Politics and church social teaching

By | April 25, 2012

“We want a safety net for those who cannot help themselves, but programs should not be designed to enable able-bodied people to lapse into complacency and dependence,” Ryan told CNS.

He believes government should have a limited role in helping the poor.

Credit Ryan for turning to Catholic social teaching — which has been called the church’s best kept secret — for guidance in proposing federal funding measures. However, it’s important to note that the church’s social doctrine grew out of the disparity between the rich and poor during the Industrial Revolution. So it was society’s limited role in helping the poor that inspired the church’s social doctrine.

Pope Leo XIII’s 1891 social encyclical, Rerum Novarum, outlined issues such as the Catholic doctrine on work, the rights and dignity of the poor, the obligations of the rich and perfecting justice through charity.

Rerum Novarum and other social encyclicals produced a set of principles and themes that guide Catholic social teaching. Among them are:

• Sanctity of human life and dignity of the person.

• Call to participate in family and community life.

• Human rights and responsibilities.

• Preferential option for the poor and vulnerable.

• Dignity of work and the rights of workers.

• Solidarity and the common good.

• Subsidiarity.

• Care for God’s creation.

Church leaders since the time of Pope Leo XIII have pointed to these themes as necessary for building a just society.

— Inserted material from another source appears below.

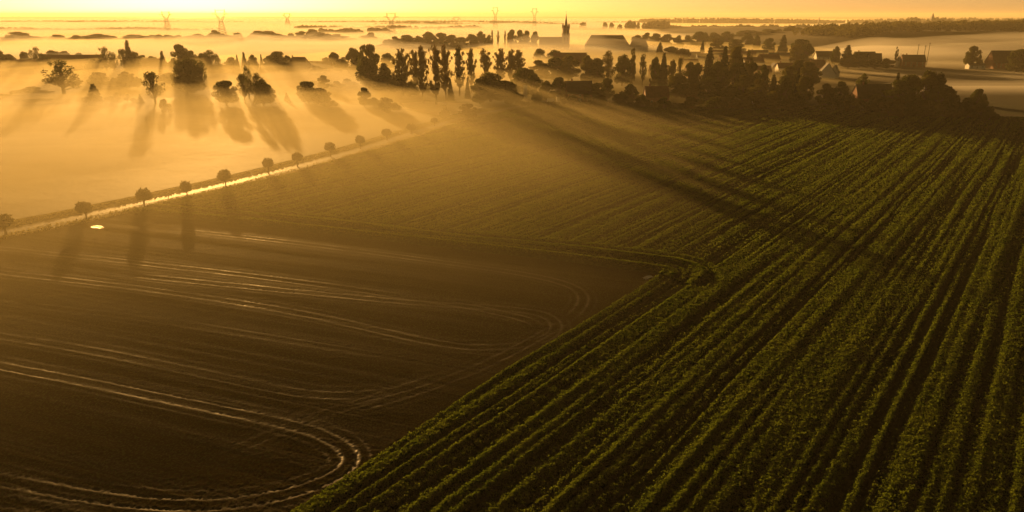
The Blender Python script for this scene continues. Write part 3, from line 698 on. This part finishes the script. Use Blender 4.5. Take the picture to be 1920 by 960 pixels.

Congressman Ryan’s reference to subsidiarity, while admirable, was misleading. Subsidiarity does seek to put control into the hands of people on the grassroots level. The best example of subsidiarity would be self-help programs supported by the Catholic Campaign for Human Development. But nations still have an obligation to provide for the least among them. Balancing the budget on their backs by taking away important programs that help them is not in harmony with Catholic social teaching.

In a different interview, Ryan pointed to the preferential option for the poor as another tenant of church social teaching to which he subscribes. “(It) means don’t keep people poor,” he said, “don’t make people dependent on government.”

That’s not how the church describes this option for the poor.

“This is an option, or a special form of primacy in the exercise of Christian charity, to which the whole tradition of the church bears witness,” said Pope John Paul II. “It affects the life of each Christian inasmuch as he or she seeks to imitate the life of Christ, but it applies equally to our social responsibilities and hence to our manner of living, and to the logical decisions to be made concerning the ownership and use of goods” (Sollicitudo Rei Socialis).

So while individuals have an obligation to help the poor, so does government. That’s a lesson Ryan and all elected leaders need to keep in mind.